Starting at the top of the entries below, set down each line exactly as written, and stop after the line containing "# block course".

===============

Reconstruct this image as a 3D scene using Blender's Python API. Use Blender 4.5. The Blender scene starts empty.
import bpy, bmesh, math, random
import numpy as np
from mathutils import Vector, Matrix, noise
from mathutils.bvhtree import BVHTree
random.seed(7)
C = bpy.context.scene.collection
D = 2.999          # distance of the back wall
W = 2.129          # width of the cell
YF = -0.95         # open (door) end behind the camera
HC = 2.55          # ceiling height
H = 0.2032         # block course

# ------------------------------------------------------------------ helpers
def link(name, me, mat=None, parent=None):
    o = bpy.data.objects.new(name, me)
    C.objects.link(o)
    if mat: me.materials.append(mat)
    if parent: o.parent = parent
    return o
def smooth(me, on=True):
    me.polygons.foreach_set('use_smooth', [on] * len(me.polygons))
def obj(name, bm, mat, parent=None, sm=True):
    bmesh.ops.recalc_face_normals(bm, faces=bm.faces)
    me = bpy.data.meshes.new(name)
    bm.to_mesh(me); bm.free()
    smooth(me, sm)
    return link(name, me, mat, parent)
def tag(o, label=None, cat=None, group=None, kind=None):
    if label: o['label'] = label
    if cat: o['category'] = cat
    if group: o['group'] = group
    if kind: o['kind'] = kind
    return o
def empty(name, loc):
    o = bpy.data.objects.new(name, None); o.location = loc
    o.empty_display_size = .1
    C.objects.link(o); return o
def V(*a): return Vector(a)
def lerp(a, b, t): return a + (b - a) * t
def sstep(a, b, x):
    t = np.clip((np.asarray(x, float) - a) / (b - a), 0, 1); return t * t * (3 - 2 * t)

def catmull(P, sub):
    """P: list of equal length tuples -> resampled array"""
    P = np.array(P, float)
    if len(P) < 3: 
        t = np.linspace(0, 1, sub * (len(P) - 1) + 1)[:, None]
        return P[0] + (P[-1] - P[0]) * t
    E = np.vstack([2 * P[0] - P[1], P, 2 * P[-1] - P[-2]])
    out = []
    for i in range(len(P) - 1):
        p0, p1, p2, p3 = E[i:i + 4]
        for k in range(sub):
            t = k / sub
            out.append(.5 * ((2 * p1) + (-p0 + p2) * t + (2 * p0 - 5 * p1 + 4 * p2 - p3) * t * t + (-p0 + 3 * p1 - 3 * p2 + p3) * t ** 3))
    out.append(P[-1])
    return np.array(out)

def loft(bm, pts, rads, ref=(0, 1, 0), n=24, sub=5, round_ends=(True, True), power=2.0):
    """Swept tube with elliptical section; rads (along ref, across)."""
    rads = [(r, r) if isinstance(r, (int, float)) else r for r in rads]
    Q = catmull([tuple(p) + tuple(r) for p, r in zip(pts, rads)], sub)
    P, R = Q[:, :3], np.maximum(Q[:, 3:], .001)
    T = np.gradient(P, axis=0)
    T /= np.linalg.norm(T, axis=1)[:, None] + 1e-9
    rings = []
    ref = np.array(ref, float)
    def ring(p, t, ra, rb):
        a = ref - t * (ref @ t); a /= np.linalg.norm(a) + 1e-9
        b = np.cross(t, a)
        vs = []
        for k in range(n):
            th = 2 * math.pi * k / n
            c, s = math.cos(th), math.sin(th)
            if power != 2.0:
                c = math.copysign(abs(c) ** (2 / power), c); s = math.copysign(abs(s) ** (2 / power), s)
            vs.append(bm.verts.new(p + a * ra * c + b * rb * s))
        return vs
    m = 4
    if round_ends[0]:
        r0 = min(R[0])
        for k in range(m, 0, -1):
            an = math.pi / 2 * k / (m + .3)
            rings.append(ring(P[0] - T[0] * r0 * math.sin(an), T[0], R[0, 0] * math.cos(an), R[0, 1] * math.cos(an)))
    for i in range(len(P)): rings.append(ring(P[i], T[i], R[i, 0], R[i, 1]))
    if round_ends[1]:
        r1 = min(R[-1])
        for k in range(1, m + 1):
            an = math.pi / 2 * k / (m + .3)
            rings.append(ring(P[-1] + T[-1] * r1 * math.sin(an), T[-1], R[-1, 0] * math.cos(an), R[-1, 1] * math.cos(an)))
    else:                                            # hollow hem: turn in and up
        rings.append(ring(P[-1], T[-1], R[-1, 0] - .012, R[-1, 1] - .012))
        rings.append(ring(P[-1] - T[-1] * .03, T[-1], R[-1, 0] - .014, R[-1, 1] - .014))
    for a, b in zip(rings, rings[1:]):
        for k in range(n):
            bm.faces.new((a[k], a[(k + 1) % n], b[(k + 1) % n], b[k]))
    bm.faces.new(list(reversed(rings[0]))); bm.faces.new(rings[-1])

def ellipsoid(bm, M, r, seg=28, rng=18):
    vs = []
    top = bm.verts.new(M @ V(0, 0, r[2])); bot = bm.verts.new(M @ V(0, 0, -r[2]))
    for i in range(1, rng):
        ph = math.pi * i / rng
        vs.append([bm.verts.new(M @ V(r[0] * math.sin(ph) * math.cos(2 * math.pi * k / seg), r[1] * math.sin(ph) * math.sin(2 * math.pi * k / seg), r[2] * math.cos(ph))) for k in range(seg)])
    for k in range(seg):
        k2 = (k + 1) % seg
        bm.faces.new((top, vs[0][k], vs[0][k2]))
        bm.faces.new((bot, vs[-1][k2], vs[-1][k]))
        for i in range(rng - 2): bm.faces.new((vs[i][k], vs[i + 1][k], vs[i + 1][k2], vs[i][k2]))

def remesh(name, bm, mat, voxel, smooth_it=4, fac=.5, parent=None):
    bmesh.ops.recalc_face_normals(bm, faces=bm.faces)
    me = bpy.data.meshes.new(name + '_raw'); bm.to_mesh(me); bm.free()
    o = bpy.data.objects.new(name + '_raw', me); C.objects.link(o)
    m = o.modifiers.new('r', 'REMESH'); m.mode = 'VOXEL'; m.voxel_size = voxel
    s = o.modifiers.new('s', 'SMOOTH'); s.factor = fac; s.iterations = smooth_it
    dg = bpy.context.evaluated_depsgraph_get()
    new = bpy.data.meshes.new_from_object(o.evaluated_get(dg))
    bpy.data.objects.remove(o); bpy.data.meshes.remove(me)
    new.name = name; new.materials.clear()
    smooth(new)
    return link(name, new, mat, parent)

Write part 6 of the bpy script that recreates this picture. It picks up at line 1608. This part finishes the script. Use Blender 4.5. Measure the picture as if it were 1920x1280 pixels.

===============

#### [WORKED ANSWER]
Reconstruct this image as a 3D scene using Blender's Python API. Use Blender 4.5. The Blender scene starts empty.
import bpy, bmesh, math, random
import numpy as np
from mathutils import Vector, Matrix, noise
from mathutils.bvhtree import BVHTree
random.seed(7)
C = bpy.context.scene.collection
D = 2.999          # distance of the back wall
W = 2.129          # width of the cell
YF = -0.95         # open (door) end behind the camera
HC = 2.55          # ceiling height
H = 0.2032         # block course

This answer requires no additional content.